To be prepared for a crisis, every Prepper must establish goals and make both long-term and short-term plans. In this column, the SurvivalBlog editors review their week’s prep activities and planned prep activities for the coming week. These range from healthcare and gear purchases to gardening, ranch improvements, bug-out bag fine-tuning, and food storage. This is something akin to our Retreat Owner Profiles, but written incrementally and in detail, throughout the year. We always welcome you to share your own successes and wisdom in your e-mailed letters. We post many of those — or excerpts thereof — in the Odds ‘n Sods Column or in the Snippets column. Let’s keep busy and be ready!
Jim Reports:
Our lives got a lot more complicated last Sunday when we began caring for two bummer lambs. (Pictured above is my cousin (twice removed) Martha Rawles, with three bummer lambs, circa 1948.) Lily will give you most of the details on the lambing. But I would like to relate just one of our experiences, from Friday:
We had one of our ewes penned in a corner of the west sheep corral, using an 8-foot heavy wire mesh cattle panel, to form a triangular pen. The ewe was already in there with her own lamb. Lily got in with her, and I handed the two bummer lambs over the fence to her, to try to encourage some foster milking. When I also handed her a pan of alfalfa pellets to keep the foster mama ewe occupied, the other sheep in the main part of the pen got jealous, and three of them vigorously stuck their heads through the panel, trying to get at the delectable pellets. Lily was sitting butt on the ground with legs outstretched. Their heads were pushing on Lily’s back, and meanwhile mama ewe had her flank against Lily’s face and was straddling Lily’s outstretched legs. Lily was doing her best to get the two bummer lambs to latch on to the foster mom’s teats. This was quite the chaotic rodeo, all in a small space. It reminded me of the old Army rejoinder: “What a Goat Rope!” Needless to say, Lily is quite the Trooper! One could see that she was enjoying every minute of the process and didn’t care a lick about being stepped on and pushed around. A wife like her is a keeper.
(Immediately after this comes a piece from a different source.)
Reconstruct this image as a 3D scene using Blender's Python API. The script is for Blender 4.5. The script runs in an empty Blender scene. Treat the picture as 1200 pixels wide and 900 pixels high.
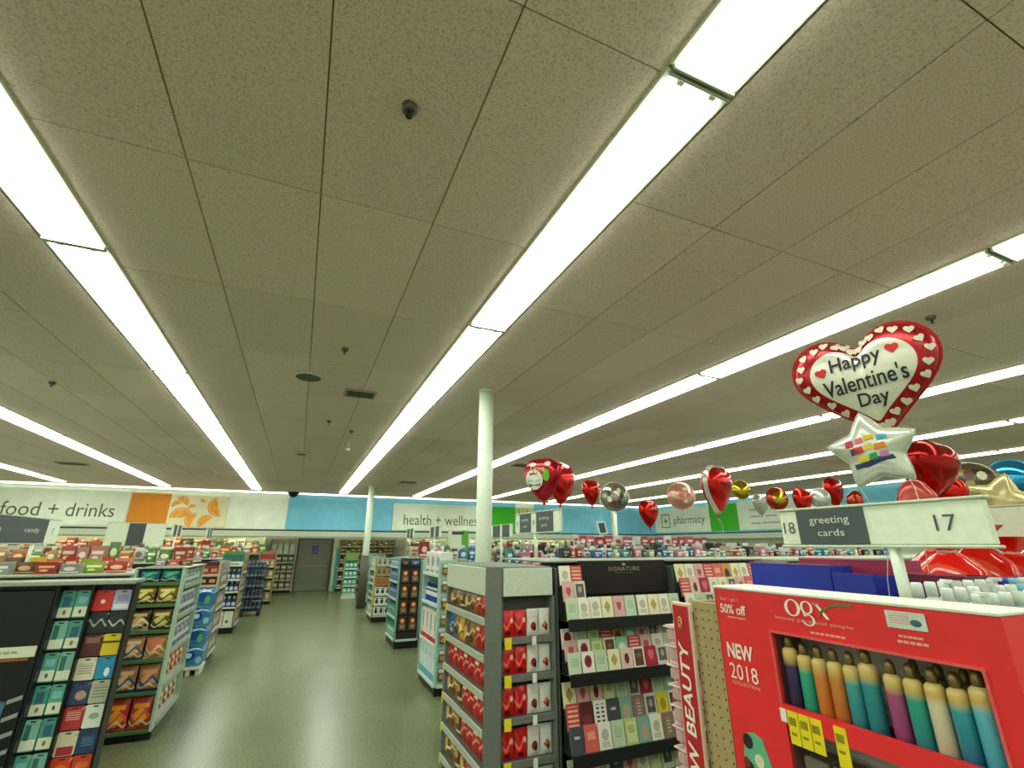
import bpy, math, random
from mathutils import Matrix, Vector
random.seed(7)
SC = bpy.context.scene
COL = SC.collection
PI = math.pi

# ---------------------------------------------------------------- camera, world, exposure
CAMH = 1.9
PITCH, YAW, ROLL, FPX = 0.331517953, 0.406295715, 0.002413577, 549.95
cam = bpy.data.cameras.new('camera')
cam.sensor_width = 36.0
cam.lens = 36.0 * FPX / 1200.0
cam.clip_start = 0.05
cam.clip_end = 200
co = bpy.data.objects.new('camera', cam)
COL.objects.link(co)
fw = Vector((math.sin(YAW) * math.cos(PITCH), math.cos(YAW) * math.cos(PITCH), math.sin(PITCH)))
rt = Vector((math.cos(YAW), -math.sin(YAW), 0))
up = rt.cross(fw)
c_, s_ = math.cos(ROLL), math.sin(ROLL)
r2, u2 = c_ * rt + s_ * up, -s_ * rt + c_ * up
m = Matrix.Identity(4)
for i in range(3):
    m[i][0], m[i][1], m[i][2] = r2[i], u2[i], -fw[i]
m.translation = (0, 0, CAMH)
co.matrix_world = m
SC.camera = co
w = bpy.data.worlds.new('store_world')
SC.world = w
w.use_nodes = True
w.node_tree.nodes['Background'].inputs[0].default_value = (0.9, 1.0, 0.85, 1)
w.node_tree.nodes['Background'].inputs[1].default_value = 0.02
SC.view_settings.view_transform = 'Standard'
SC.view_settings.look = 'None'
SC.view_settings.gamma = 1.0
SC.view_settings.use_curve_mapping = False
SC.view_settings.exposure = 0.58
LAMP_COL = (0.92, 1.0, 0.84)
LAMP_STRENGTH = 9.0

# ---------------------------------------------------------------- materials
def lin(c):
    if isinstance(c, str):
        c = [int(c[i:i + 2], 16) / 255 for i in (0, 2, 4)]
        c = [x / 12.92 if x <= 0.04045 else ((x + 0.055) / 1.055) ** 2.4 for x in c]
    return (c[0], c[1], c[2], 1)
MC = {}
def newmat(key):
    mt = bpy.data.materials.new(str(key)[:50])
    mt.use_nodes = True
    nt = mt.node_tree
    return mt, nt, nt.nodes['Principled BSDF']
def plain(c, rough=0.5, metal=0.0, var=0.06, scale=30.0, bump=0.0, spec=0.4):
    key = ('p', c, rough, metal, var, scale, bump, spec)
    if key in MC: return MC[key]
    mt, nt, b = newmat(key)
    b.inputs['Roughness'].default_value = rough
    b.inputs['Metallic'].default_value = metal
    b.inputs['Specular IOR Level'].default_value = spec
    col = lin(c)
    tc = nt.nodes.new('ShaderNodeTexCoord')
    nz = nt.nodes.new('ShaderNodeTexNoise')
    nz.inputs['Scale'].default_value = scale
    nz.inputs['Detail'].default_value = 3
    nt.links.new(tc.outputs['Object'], nz.inputs['Vector'])
    rp = nt.nodes.new('ShaderNodeValToRGB')
    rp.color_ramp.elements[0].position = 0.3
    rp.color_ramp.elements[1].position = 0.7
    rp.color_ramp.elements[0].color = tuple(x * (1 - var) for x in col[:3]) + (1,)
    rp.color_ramp.elements[1].color = tuple(min(1, x * (1 + var)) for x in col[:3]) + (1,)
    nt.links.new(nz.outputs['Fac'], rp.inputs[0])
    nt.links.new(rp.outputs[0], b.inputs['Base Color'])
    if bump:
        bp = nt.nodes.new('ShaderNodeBump')
        bp.inputs['Strength'].default_value = bump
        bp.inputs['Distance'].default_value = 0.005
        nt.links.new(nz.outputs['Fac'], bp.inputs['Height'])
        nt.links.new(bp.outputs[0], b.inputs['Normal'])
    MC[key] = mt
    return mt
def emit(c, s):
    key = ('e', c, s)
    if key in MC: return MC[key]
    mt = bpy.data.materials.new('lamp_glow'); mt.use_nodes = True
    nt = mt.node_tree; nt.nodes.clear()
    e = nt.nodes.new('ShaderNodeEmission'); o = nt.nodes.new('ShaderNodeOutputMaterial')
    e.inputs[0].default_value = tuple(c) + (1,); e.inputs[1].default_value = s
    nt.links.new(e.outputs[0], o.inputs[0])
    MC[key] = mt
    return mt
def glassy(c, alpha=0.35, rough=0.1):
    key = ('g', c, alpha, rough)
    if key in MC: return MC[key]
    mt, nt, b = newmat(key)
    b.inputs['Base Color'].default_value = lin(c)
    b.inputs['Roughness'].default_value = rough
    b.inputs['Alpha'].default_value = alpha
    MC[key] = mt
    return mt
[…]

I’m still deep in firewood cutting season. Our still-at-home daughter has been helping me with the wood stacking. She has also been dragging limbs out to a slash pile. We’ll burn that this coming fall.
Today, I’m attending a gun show in Post Falls, Idaho, but I won’t have tables there. I’m just walking the show, looking for pre-1899 cartridge guns, to replenish my Elk Creek Company inventory.